Immaculate Conception Church, Panjim (Goa)
Two common and connected themes regularly run through our travels thus far—religion and theology.  In SEA, South Asia, and India they do not just exist 1 day a week in ‘special buildings’ but are overtones in the day to day life.  Buddhism was the main one in Thailand, Cambodia, Vietnam and Bali, where daily offering rituals with incense are made by its followers and their orange and red-robed monks seek food and alms in the streets.  Hinduism is India’s main religion and represents approximately 82% of its population (LP. South India, 2009).  Aside from the many colourful temple ‘gopurams’, some which soar high into the sky, religious processions can often be seen (and heard) dancing through the neighbourhood.  Muslims are represented in all of the countries that we’ve visited.  Their mosques stand distinctive as do their clothing, particularly when the women are in full hajab.  Catholicism is the main practice in the Philippines, in Vietnam and parts of South India, especially in the states of Tamil Nadu, Kerala & Goa.  We’ve visited so many churches, cathedrals and basilicas, especially while in India, each unique and beautiful.  It was just a matter of time before our ever-observant and ever-inquisitive children began to question what all this was about.  

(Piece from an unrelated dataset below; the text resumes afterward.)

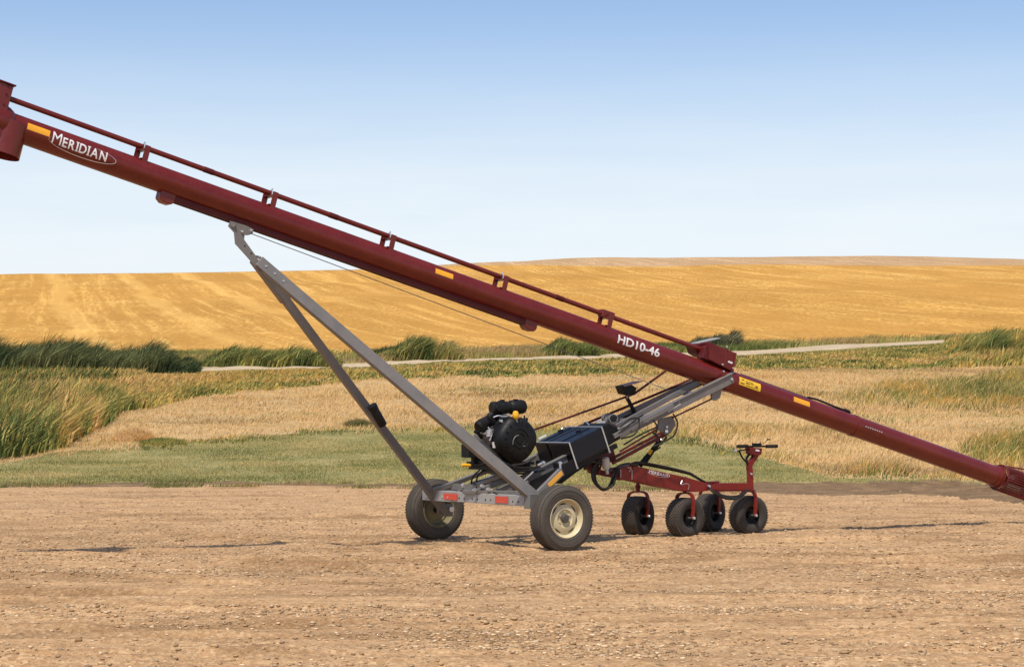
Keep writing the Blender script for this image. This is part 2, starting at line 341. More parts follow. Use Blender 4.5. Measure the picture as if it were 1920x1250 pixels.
def field_mat(name, cols, pale=None):
    t = NT(name)
    n1 = t.noise(t.coord((0.022, 0.05, 0.05), (0, 0, 0.35)), 1.0, 7, 0.6)
    warp = t.coord((0.30, 0.06, 0.2), (0, 0, 0.5))
    n2 = t.noise(warp, 1.0, 6, 0.65)
    n3 = t.noise(t.coord((3.6, 0.55, 1.0), (0, 0, 0.10)), 1.0, 5, 0.8)
    n4 = t.noise(t.coord((0.10, 0.030, 0.1), (0, 0, -0.5)), 1.0, 7, 0.65)
    c = t.ramp(n1, [(0.32, cols[0]), (0.5, cols[1]), (0.68, cols[2])])
    c = t.mix(t.ramp(n2, [(0.35, 0.55), (0.58, 0)]), c, cols[0])
    c = t.mix(t.ramp(n4, [(0.40, 0.75), (0.60, 0)]), c, tuple(x * 0.72 for x in cols[0]))
    c = t.mix(t.ramp(n3, [(0.38, 0.9), (0.60, 0)]), c, tuple(x * 0.62 for x in cols[0]))
    c = t.mix(t.ramp(n3, [(0.52, 0), (0.75, 0.6)]), c, tuple(min(1, x * 1.25) for x in cols[2]))
    cw = t.n('ShaderNodeTexWave'); cw.wave_type = 'BANDS'; cw.bands_direction = 'Y'; cw.inputs['Scale'].default_value = 0.035; cw.inputs['Distortion'].default_value = 2.2; cw.inputs['Detail'].default_value = 4; cw.inputs['Detail Scale'].default_value = 0.6; cw.inputs['Detail Roughness'].default_value = 0.65
    t.l(t.coord((0.7, 1, 1), (0, 0, 0.42)), cw.inputs['Vector'])
    c = t.mix(t.ramp(cw.outputs['Fac'], [(0.0, 0.38), (0.45, 0)]), c, tuple(x * 0.85 for x in cols[0]))
    rm = t.n('ShaderNodeMapping'); rm.vector_type = 'TEXTURE'; rm.inputs['Rotation'].default_value = (0, 0, math.radians(12.5)); rm.inputs['Scale'].default_value = (1.3, 60, 8)
    oc = t.n('ShaderNodeTexCoord'); t.l(oc.outputs['Object'], rm.inputs[0]); nr = t.noise(rm.outputs[0], 1.0, 5, 0.7)
    rm2 = t.n('ShaderNodeMapping'); rm2.vector_type = 'TEXTURE'; rm2.inputs['Rotation'].default_value = (0, 0, math.radians(12.5)); rm2.inputs['Scale'].default_value = (9, 130, 30)
    t.l(oc.outputs['Object'], rm2.inputs[0]); nr2 = t.noise(rm2.outputs[0], 1.0, 4, 0.6)
    c = t.mix(t.ramp(nr, [(0.38, 0.7), (0.52, 0)]), c, tuple(x * 0.78 for x in cols[0]))
    c = t.mix(t.ramp(nr2, [(0.40, 0.5), (0.54, 0)]), c, tuple(x * 0.85 for x in cols[0]))
    c = t.mix(t.ramp(nr, [(0.54, 0), (0.68, 0.32)]), c, tuple(min(1, x * 1.15) for x in cols[2]))
    # swaths left by the harvester running down the slope on the left
    cc = t.n('ShaderNodeTexCoord'); m = t.n('ShaderNodeMapping'); m.inputs['Rotation'].default_value = (0, 0, math.radians(-13)); t.l(cc.outputs['Object'], m.inputs[0])
    w = t.n('ShaderNodeTexWave'); w.wave_type = 'BANDS'; w.bands_direction = 'X'; w.inputs['Scale'].default_value = 0.030; w.inputs['Distortion'].default_value = 1.6; w.inputs['Detail'].default_value = 3; w.inputs['Detail Scale'].default_value = 1.5
    t.l(m.outputs[0], w.inputs['Vector'])
    sx = t.n('ShaderNodeSeparateXYZ'); t.l(cc.outputs['Object'], sx.inputs[0])
    mr = t.n('ShaderNodeMapRange'); mr.inputs['From Min'].default_value = -30; mr.inputs['From Max'].default_value = -8; mr.inputs['To Min'].default_value = 0.28; mr.inputs['To Max'].default_value = 0; t.l(sx.outputs['X'], mr.inputs['Value'])
    k = t.n('ShaderNodeMath'); k.operation = 'MULTIPLY'; t.l(t.ramp(w.outputs['Fac'], [(0.80, 0), (0.97, 1)]), k.inputs[0]); t.l(mr.outputs[0], k.inputs[1])
    c = t.mix(k.outputs[0], c, cols[2])
    t.l(c, t.b.inputs['Base Color']); t.b.inputs['Roughness'].default_value = 1; t.b.inputs['Specular IOR Level'].default_value = 0.05
    t.bump(n3, 0.10, 0.35); return t.m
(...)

Se Caterina Cathedral, Old Goa (Goa)

Sacred Heart Cathedral, Pondicherry (Tamil Nadu)
Inside Church at Kanyakumari (Tamil Nadu)
Lourdes Church, Trichy (Tamil Nadu)

While we have a basic general knowledge about the first 3 religions, it’s Catholicism that we probably should and do know more about, according to our families at least. And so it started.  I inadvertently say, ‘Jesus’, (but not in a nice way).  I catch myself, and clarify for the offspring (OS) present that, ‘Jesus is a grown-up word, please don’t say it unless you are in church or speaking about Baby Jesus.’ OS:Mommy, who is Baby Jesus?’  ‘That’s Him on the cross.’  OS:Why is He on the cross?’  I think the term of what has just occurred is known in the ‘parents’ circles’ as ‘unschooling’:  learning unconventionally, in our case through experiences gained as a result of our travels.  We’ve covered the ‘Stations of the Cross’ as well as Death, Heaven, Hell, Angels, God (versus the many Hindu gods) the true meaning of Christmas and Easter and even the subject of reincarnation.  The discussions reignite with every church and (to a lesser degrees) temple we go into, but sometimes just randomly through our day too especially if we have ‘down-time’ like while walking, riding on a scooter or sitting on a bus/train/tuk tuk.  

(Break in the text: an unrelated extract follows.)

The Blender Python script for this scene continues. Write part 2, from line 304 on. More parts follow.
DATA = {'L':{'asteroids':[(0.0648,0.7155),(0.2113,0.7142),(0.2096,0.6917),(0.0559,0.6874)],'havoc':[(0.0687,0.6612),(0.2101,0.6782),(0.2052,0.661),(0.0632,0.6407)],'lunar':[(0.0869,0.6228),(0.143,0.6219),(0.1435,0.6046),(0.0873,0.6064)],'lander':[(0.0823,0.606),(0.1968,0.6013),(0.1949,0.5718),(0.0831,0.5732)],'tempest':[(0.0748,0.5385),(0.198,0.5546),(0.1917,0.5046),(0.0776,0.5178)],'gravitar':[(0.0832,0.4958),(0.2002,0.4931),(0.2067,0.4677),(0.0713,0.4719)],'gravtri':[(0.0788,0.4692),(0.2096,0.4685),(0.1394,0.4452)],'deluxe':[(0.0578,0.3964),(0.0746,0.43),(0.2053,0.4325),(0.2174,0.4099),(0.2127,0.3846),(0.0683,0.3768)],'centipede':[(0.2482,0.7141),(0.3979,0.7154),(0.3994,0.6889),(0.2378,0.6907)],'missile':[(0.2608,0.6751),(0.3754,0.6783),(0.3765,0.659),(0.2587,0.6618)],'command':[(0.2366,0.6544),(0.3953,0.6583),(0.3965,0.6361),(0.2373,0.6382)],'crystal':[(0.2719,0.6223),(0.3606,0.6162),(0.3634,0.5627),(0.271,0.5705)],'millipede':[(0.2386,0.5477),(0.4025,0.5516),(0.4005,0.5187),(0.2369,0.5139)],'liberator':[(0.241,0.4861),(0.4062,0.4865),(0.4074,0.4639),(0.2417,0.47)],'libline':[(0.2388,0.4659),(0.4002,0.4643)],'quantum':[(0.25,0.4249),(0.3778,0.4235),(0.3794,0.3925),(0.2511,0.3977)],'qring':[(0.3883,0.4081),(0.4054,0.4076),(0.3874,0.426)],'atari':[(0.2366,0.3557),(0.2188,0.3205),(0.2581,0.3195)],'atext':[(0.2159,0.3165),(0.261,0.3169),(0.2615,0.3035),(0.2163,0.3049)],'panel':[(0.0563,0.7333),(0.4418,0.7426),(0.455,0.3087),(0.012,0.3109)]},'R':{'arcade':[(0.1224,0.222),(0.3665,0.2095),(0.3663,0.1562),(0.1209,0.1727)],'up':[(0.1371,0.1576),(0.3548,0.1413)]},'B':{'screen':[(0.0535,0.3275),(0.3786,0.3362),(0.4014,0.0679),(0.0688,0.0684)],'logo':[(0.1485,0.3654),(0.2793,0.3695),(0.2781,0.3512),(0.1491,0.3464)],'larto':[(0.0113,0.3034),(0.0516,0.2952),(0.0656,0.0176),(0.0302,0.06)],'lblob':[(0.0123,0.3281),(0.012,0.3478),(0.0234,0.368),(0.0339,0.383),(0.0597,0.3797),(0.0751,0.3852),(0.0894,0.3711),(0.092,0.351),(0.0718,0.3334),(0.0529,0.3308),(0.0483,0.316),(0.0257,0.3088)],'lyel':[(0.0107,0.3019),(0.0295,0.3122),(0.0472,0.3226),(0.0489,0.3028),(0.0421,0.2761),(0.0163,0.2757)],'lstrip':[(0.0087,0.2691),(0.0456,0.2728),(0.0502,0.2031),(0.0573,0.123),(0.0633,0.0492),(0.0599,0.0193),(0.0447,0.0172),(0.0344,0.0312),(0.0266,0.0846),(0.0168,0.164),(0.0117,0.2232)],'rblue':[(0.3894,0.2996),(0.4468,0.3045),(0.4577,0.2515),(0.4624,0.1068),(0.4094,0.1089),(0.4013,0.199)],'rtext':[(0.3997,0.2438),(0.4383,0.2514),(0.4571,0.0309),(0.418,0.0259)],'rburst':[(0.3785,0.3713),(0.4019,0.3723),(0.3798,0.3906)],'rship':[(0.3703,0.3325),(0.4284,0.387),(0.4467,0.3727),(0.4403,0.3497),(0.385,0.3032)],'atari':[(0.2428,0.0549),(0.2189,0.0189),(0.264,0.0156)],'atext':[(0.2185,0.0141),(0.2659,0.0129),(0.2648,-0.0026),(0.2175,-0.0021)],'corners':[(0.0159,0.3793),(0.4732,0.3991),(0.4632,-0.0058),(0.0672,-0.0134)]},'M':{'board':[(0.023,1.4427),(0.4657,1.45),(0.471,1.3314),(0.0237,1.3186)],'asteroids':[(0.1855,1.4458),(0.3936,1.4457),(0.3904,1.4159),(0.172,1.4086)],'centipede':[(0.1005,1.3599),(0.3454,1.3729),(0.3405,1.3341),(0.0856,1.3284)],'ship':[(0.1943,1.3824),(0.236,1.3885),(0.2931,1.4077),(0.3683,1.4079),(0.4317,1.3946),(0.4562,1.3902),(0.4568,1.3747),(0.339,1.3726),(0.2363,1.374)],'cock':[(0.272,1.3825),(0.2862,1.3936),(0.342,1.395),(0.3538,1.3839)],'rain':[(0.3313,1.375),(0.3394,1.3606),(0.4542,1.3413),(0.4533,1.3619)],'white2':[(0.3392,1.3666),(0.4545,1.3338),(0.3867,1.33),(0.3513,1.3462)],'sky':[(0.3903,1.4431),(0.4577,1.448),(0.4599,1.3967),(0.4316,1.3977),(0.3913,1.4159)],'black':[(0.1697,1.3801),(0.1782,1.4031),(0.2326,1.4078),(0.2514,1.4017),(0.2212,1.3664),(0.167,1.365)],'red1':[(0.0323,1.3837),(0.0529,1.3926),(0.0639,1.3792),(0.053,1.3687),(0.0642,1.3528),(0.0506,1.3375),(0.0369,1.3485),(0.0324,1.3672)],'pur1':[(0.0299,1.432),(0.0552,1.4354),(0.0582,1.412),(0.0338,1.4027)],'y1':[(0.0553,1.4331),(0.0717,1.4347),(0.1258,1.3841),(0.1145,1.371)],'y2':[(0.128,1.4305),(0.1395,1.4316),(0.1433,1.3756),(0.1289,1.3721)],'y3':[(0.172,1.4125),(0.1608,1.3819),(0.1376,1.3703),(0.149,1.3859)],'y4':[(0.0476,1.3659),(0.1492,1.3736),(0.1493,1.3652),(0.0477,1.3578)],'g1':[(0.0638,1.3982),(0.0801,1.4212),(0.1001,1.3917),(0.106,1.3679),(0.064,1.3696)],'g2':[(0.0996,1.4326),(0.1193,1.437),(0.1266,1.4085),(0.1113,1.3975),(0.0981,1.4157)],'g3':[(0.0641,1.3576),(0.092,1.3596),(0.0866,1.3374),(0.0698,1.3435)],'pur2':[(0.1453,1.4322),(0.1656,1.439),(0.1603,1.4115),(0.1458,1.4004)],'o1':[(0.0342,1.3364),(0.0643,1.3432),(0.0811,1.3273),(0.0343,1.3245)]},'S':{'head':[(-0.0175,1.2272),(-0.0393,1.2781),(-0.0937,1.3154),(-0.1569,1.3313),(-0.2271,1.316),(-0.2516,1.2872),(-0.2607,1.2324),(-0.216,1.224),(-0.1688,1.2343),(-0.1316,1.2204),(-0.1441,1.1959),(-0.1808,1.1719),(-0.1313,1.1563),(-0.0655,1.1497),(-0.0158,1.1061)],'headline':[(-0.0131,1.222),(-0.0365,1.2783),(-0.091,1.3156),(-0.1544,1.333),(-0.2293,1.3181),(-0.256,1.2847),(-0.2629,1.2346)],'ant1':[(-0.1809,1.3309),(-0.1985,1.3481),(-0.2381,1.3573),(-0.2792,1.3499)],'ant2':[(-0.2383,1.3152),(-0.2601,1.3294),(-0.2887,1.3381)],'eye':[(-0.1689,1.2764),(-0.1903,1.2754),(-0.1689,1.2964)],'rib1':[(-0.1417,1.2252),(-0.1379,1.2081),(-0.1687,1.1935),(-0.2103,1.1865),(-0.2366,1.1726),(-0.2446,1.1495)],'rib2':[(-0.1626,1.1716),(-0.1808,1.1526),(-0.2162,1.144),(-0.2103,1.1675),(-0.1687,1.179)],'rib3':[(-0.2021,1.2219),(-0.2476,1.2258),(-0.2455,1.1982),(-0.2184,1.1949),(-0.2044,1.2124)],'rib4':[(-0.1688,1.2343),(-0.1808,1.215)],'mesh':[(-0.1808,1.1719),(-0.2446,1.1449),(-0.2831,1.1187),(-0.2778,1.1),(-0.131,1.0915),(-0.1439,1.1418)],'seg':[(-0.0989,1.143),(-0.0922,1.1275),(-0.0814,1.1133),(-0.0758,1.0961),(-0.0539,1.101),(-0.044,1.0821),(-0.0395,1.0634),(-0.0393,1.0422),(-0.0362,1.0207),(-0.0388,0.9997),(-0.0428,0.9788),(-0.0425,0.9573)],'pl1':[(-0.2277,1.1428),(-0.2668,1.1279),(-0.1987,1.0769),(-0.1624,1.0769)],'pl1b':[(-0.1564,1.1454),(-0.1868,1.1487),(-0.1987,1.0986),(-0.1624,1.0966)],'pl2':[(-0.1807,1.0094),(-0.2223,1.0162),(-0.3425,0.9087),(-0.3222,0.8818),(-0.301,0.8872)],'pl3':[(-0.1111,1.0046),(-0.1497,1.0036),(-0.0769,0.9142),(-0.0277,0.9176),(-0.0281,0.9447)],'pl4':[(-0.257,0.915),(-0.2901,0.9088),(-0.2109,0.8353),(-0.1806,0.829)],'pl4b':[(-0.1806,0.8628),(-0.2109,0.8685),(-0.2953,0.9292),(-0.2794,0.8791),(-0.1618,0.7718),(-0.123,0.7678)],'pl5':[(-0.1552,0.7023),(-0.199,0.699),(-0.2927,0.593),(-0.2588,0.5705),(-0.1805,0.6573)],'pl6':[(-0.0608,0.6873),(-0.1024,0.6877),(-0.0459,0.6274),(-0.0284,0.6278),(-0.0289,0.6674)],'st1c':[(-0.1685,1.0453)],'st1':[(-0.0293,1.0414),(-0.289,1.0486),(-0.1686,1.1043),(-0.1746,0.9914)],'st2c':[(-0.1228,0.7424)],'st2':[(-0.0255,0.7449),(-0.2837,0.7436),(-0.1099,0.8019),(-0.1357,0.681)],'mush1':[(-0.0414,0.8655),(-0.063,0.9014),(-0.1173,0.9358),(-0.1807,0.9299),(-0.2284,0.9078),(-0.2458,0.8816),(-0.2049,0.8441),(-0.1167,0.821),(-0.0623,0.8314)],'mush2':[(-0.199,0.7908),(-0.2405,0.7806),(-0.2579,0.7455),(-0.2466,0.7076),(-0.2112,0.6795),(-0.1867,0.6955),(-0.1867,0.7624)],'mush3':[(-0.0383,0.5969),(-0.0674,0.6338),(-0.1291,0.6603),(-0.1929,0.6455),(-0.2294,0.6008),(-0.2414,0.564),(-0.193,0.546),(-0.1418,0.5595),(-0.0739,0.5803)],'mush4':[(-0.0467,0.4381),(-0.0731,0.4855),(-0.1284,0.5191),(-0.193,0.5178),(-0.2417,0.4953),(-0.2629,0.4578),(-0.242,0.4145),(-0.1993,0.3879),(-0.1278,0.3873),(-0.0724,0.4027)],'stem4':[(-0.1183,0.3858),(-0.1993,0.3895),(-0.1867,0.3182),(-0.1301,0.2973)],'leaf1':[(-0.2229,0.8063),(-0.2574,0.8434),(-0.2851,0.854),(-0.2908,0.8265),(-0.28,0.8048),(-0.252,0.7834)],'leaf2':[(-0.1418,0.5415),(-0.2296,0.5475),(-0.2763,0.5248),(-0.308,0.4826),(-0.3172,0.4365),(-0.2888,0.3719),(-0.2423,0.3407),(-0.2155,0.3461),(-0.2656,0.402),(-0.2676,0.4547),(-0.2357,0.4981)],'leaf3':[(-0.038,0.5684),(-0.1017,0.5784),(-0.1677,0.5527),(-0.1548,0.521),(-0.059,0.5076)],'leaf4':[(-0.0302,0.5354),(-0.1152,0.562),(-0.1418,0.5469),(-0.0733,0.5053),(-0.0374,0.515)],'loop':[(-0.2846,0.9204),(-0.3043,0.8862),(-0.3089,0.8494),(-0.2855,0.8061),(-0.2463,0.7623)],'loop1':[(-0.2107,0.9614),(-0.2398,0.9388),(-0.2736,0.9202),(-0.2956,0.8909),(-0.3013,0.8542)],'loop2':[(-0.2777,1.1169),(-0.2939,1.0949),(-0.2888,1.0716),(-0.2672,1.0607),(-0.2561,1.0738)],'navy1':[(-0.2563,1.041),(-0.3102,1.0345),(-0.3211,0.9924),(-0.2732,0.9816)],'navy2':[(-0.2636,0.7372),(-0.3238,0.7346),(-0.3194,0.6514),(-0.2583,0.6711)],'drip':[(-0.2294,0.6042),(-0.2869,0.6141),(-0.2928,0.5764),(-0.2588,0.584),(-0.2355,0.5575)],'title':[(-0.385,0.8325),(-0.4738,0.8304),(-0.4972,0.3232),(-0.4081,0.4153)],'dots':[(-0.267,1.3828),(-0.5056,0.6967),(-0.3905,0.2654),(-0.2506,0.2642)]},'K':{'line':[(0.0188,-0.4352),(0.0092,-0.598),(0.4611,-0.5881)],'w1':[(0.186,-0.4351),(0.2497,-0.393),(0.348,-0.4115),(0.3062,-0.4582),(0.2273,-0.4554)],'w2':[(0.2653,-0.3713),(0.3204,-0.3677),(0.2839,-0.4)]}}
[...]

Inside Santa Cruz Basilica, Fort Cochin (Kerala)

Shrine on street corner, Fort Cochin (Kerala)

I am happy to report that I have remembered a surprisingly amount of theology from many years of religious education that I am passing on to my children.  I had never envisioned that I would ever be doing this, given that I haven’t been ‘practicing’ for years.  If we hadn’t gone one this trip, I’m not convinced that these conversations would have occurred anyway.  In Australia, we just wouldn’t be visiting so many churches and religion in general isn’t as ‘present’ day to day in ‘western’ society.  Not sure where this road will lead but if it continues, we may have to seek ‘professionals’ when we get home to better answer their questions!

At Nha Trang, Vietnam

Buddhist Monks, Kampot (Cambodia)
Catholic Church, Vigan (Philippines)

Hindu Festival, Colombo (Sri Lanka)
Biggest Temple in India, Sri Ranganathaswamy (Trichy)

Hindu tradition in Tamil Nadu & Karnataka to bring good fortune and wealth


  1. Fantastic thoughts and photos, it's such a challenge to present options rather than brainwashing to little ones isn't it!

  2. And travel offers an abundance of options to present too! We found the real challenge was to be able to offer a bit of an explaination without being too in-depth or too vague in light of the 3.5yr old and 5yr old audience!

    Thanks for visiting and your comment Natasha!